On 28/08/17 06:07, Dimitris Chloupis wrote:
>
>
> I completely agree - dark mode is great for content that you want to
> look cool, but no one consumes. :-)
>
>
> You assume wrong cause dark themes have been dominating GUIs for over 3 decades now.

Not really; bright on dark was only dominant in the days of the CRT terminal when there were no "themes". (Even if you could do it as a hardware switch, setting, say, a VT220 to black-on-white both looked terrible as it was more an uneven gray, and tended to dim the tube more quickly by burning in the background.)

Instead, since full bitmap graphics happened, all screen interfaces back to Xerox's prototype office systems, then Lisa/Macintosh, and then Windows 2.1 have been using dark type on a white background for text work. Partly this was because of the original office metaphor, but partly also because it was shown that it was easier (meaning, less error prone) to read.

Here's a study that showed that participants were 26% more accurate in reading text that way (note that "contrast reversal" on displays in those days meant dark characters on white background):

Bauer, D., & Cavonius, C., R. (1980). Improving the legibility of visual display units through contrast reversal.
In E. Grandjean, E. Vigliani (Eds.), Ergonomic Aspects of Visual Display Terminals (pp. 137-142).
London: Taylor & Francis

There were other studies in the 1980s that didn't report lower errors but instead faster reading with black on white. Academically, the matter's pretty much considered settled - black on white is better for most of the population, and that's on screen, not on paper. (You can substitute any degree of light or creamy for the white, that's really a variation of screen quality.)
The engineering workstations of the late 80s and 90s (Sun etc) used black and white as the application default as well, with white on black limited to console/shell windows. This was partly for consistency with the old style, partly for easy contrast with application windows in a multi-window environment.

> Pharo was the rare exception of using a white theme.

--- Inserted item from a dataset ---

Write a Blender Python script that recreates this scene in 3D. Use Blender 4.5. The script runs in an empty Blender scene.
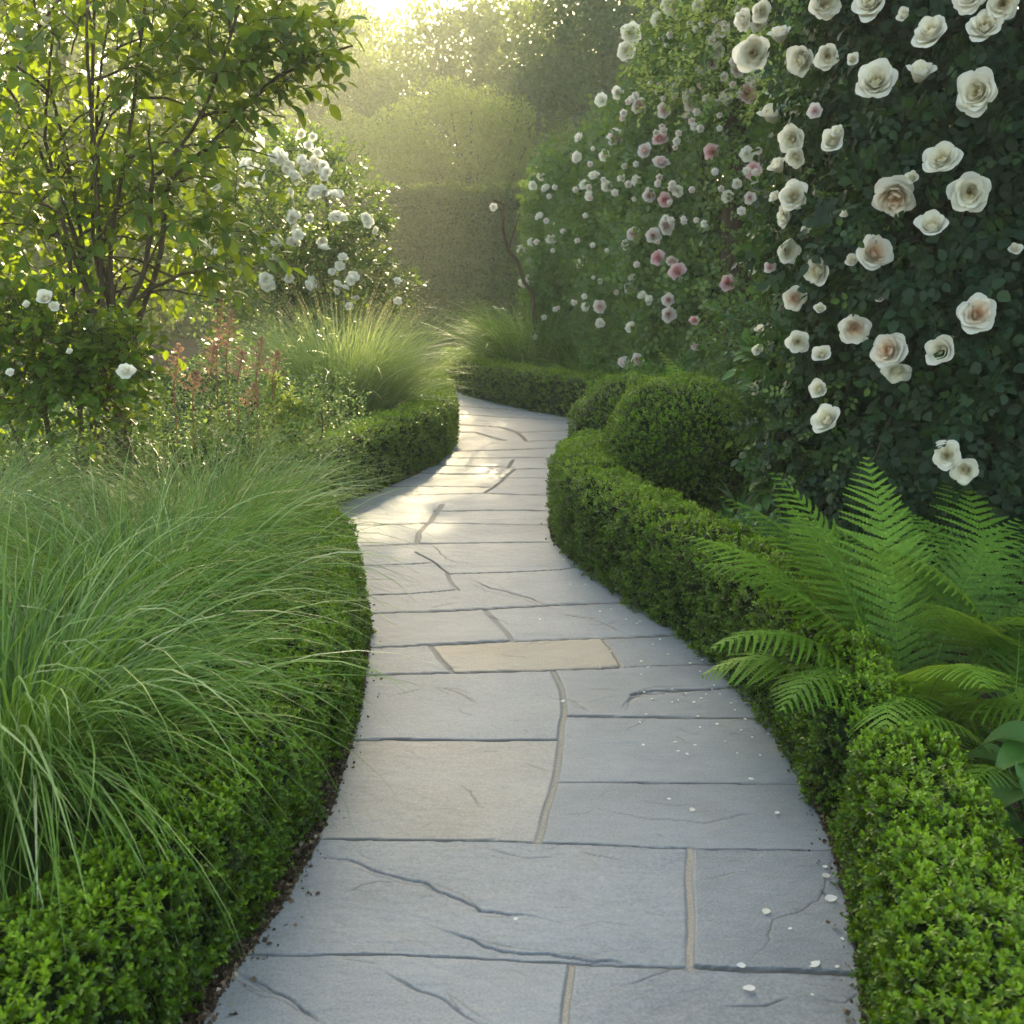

Light themes may be popular but white are definitely not. The web is the last fort of bright themes, but the web was and still is eons behind when it comes to matters of UI.
Most other Smalltalks are dark-on-light by default all the way back to Smalltalk-80 out of Xerox PARC. None of this had anything to do with the Web, which came after, but which obviously also profits from the same increase in readability. Rather than behind, Smalltalk was ahead and the rest of the world followed.

The dark theme as default in Pharo I personally consider a step back. As someone who's been busy for 25+ years defending use of Smalltalk for real applications, a return to a primarily developer-cool presentation instead of a user-oriented default is IMO not a plus for a language branch that was billed as more industry-oriented (which IMO is not exactly the same as developer-oriented). But I also understand the desire to attract developers with the look that's currently fashionable.

That said, I wonder if the recent preference for dark among developers (not Pharo-specific, but many languages) has to do with the rise of widespread code highlighting. I could see how colour highlighting shows up better on a dark background than being glared over by a white one.